TPCOM, JAKARTA- Pemprov DKI Jakarta diminta menjadikan pungutan uang denda pelanggaran batas koefisien lantai bangunan (KLB) pada proyek gedung properti digunakan untuk biaya pembangunan hunian bagi warga kelas menengah ke bawah di Ibukota.
Penggunaan dana denda pelanggaran KLB dari pengembang untuk pembangunan proyek jembatan tambahan di simpang susun Semanggi dinilai kurang tepat karena seharusnya untuk pembangunan hunian murah.
Ketua The HUD Institute Zulfi Syarif Koto mengatakan nilai dana pungutan denda KLB proyek bangunan tinggi di Jakarta itu sangat besar, yang ditaksir mencapai triliunan rupiah dan itu bisa jadi sumber pendanaan bagi program hunian kelas menengah bawah yang perlu proteksi dari pemerintah.
“Saya nilai penggunaan dana denda KLB untuk keperluan di luar program hunian itu salah. Harus diprioritaskan untuk membiayai pembangunan proyek rusunami, apartemen murah atau rusunawa yang peruntukannya untuk masyarakat menengah bawah. Kalau itu dilakukan maka itu juga sudah menjalankan program hunian berimbang seperti amanat UU,” ujarnya kepada Transaksiproperty.com, Selasa (29/8).

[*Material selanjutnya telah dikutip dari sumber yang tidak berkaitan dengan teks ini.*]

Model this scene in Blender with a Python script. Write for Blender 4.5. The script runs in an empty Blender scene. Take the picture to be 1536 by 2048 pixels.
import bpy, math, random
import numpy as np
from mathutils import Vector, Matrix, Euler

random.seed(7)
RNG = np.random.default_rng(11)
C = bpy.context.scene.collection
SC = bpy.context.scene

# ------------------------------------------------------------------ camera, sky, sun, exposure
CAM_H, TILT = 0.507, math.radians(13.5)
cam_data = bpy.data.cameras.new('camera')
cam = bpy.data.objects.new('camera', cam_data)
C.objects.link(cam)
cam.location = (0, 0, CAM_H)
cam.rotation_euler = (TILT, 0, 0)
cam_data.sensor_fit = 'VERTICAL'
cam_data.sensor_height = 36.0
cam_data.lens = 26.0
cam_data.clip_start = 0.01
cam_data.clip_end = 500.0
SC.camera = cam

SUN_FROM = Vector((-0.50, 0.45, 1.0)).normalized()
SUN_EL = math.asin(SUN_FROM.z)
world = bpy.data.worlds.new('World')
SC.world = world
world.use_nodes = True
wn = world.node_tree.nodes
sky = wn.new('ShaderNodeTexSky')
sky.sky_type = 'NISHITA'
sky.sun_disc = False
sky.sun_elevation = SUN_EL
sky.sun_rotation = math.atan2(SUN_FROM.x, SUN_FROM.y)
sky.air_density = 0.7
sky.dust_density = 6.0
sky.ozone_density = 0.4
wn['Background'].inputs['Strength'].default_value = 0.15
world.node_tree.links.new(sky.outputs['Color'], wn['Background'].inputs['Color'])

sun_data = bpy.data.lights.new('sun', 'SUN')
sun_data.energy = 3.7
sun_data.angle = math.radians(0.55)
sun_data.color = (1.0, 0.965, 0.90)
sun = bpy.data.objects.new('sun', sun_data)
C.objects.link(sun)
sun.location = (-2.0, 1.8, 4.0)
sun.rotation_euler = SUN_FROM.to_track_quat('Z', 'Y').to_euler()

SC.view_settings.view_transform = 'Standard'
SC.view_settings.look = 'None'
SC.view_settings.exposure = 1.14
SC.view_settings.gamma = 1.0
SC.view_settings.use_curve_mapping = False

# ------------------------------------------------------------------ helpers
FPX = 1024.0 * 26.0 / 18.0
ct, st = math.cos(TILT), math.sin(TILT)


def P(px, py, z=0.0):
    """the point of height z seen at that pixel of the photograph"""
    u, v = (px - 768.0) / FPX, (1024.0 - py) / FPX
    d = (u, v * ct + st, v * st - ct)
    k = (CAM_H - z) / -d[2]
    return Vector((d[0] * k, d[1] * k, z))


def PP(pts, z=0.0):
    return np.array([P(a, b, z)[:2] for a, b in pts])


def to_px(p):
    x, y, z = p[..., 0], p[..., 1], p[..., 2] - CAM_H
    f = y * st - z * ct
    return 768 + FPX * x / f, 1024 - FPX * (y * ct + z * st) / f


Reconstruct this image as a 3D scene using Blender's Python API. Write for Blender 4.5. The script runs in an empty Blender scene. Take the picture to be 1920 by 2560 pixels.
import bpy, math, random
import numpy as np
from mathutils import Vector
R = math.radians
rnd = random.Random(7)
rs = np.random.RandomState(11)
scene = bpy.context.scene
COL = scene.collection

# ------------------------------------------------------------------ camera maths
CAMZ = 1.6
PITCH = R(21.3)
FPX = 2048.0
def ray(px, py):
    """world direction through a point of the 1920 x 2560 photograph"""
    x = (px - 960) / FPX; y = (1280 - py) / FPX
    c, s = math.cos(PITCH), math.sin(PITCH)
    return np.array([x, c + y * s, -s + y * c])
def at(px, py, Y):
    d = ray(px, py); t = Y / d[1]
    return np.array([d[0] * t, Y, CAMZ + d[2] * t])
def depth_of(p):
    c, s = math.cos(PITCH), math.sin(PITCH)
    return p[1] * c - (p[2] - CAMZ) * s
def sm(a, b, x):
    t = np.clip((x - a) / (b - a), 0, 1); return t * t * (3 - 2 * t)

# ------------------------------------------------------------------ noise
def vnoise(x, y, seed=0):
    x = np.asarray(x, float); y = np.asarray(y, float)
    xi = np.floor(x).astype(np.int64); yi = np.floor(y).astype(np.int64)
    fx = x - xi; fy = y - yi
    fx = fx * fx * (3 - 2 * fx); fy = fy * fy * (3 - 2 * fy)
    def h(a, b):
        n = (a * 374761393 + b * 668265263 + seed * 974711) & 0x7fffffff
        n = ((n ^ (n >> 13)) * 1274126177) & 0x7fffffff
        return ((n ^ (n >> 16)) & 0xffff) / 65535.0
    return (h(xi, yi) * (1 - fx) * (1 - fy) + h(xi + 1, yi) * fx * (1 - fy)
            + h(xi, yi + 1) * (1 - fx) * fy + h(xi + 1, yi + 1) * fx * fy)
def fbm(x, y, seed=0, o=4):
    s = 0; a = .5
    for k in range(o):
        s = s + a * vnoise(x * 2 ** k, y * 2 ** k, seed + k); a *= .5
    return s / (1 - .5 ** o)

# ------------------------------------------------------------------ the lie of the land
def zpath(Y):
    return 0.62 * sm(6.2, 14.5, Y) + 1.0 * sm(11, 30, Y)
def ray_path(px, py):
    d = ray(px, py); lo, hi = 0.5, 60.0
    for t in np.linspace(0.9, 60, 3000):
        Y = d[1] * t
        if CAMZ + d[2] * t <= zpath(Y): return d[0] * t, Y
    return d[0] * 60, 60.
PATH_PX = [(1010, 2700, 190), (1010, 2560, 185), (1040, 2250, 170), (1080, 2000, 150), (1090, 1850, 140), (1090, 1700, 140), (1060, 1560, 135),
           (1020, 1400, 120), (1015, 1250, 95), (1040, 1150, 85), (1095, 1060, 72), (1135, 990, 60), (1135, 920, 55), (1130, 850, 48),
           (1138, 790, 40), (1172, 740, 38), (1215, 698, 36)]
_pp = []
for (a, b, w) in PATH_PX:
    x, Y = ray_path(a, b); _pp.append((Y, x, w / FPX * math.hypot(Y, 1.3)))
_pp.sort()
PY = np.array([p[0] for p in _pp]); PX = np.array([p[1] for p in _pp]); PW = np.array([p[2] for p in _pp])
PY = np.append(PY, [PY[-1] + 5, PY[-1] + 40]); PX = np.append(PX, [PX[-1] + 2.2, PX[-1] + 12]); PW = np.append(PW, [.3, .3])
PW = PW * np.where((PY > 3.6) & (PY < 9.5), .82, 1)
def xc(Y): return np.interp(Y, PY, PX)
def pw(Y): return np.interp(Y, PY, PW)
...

Dalam hal ini, lanjutnya, pengembang atau perusahaan yang membangun gedung perkantoran ataupun apartemen yang melewati ketentuan KLB ikut terbantu dalam mewjudukan program hunian berimbang di Ibukota. Dengan begitu, ada keadilan dalam sistem bisnis properti, dimana denda pelanggaran KLB proyek properti mewah diarahkan untuk menyediakan hunian bagi masyarakat menengah bawah.
Deputi Perumahan Formal Kementerian Perumahan Rakyat era Menteri Muhammad Yusuf Asy’ari ini, optimistis kebutuhan dana untuk pengadaan hunian murah bagi warga DKI bisa dipenuhi dari denda KLB tersebut.
“Coba saja hitung. Denda KLB dari satu proyek gedung yang dibangun PT Mitra Panca Persada saja nilainya ratusan miliar yang digunakan untuk Simpang Susun Semanggi. Di Jakarta banyak sekali proyek gedung seperti itu,” ujarnya. Catatan Transaksiproperty.com, denda yang disetorkan oleh anak perusahaan asal Jepang, Mori Building Company itu mencapai Rp579 miliar dan digunakan untuk Jembatan Semanggi senilai Rp360 miliar.
Menurut Zulfi, banyak proyek lain yang bangun dengan dana denda KLB itu yang tidak ada hubungannya dengan program hunian. “Kalau dana denda itu lebih fokus untuk hunian, saya yakin cukup untuk memasok hunian warga kelas menengah bawah.”
Tata Ulang BUMD Properti
Ketua The HUD Institute ini mengatakan menyetujui gagasan yang disampaikan oleh Ketua Kehormatan DPP REI Lukman Purnomosidi soal pembentukan Housing Development Board dan sekaligus penguatan BUMN Perumahan di DKI Jakarta.
Baca pula: Usulan Lukman Soal Usulan Agar DKI Kaji Housing Development Board & BUMD
Bahkan, Zulfi menambahkan DKI perlu juga membentuk Housing Financing Center untuk melengkapi keberadaan HDB sekiranya dibentuk menjadi kelembagaan operasional program perumahan di Jakarta.
Hanya saja, Zulfi berbeda pendapat sedikit soal embrio pembentukan HDB yang diusulkan oleh Lukman. Dia menilai sebaiknya PT Jakarta Propertindo yang diubah menjadi HDB dengan tugas khusus pengembangan hunian kelas menengah bawah. Selanjutnya, tambah Zulfi, dua BUMD DKi yang terkait dengan properti, yaitu Pembangunan Jaya dan Sarana Jaya menjalankan core bisnis di sektor properti komersial atau properti non subsidi.
“Jadi kenapa tidak Jakarta Propertindo saja dijadikan HDB, lalu dua BUMN lain yang juga berbisnis properti terus diperkuat di properti komersial,” ujarnya lagi.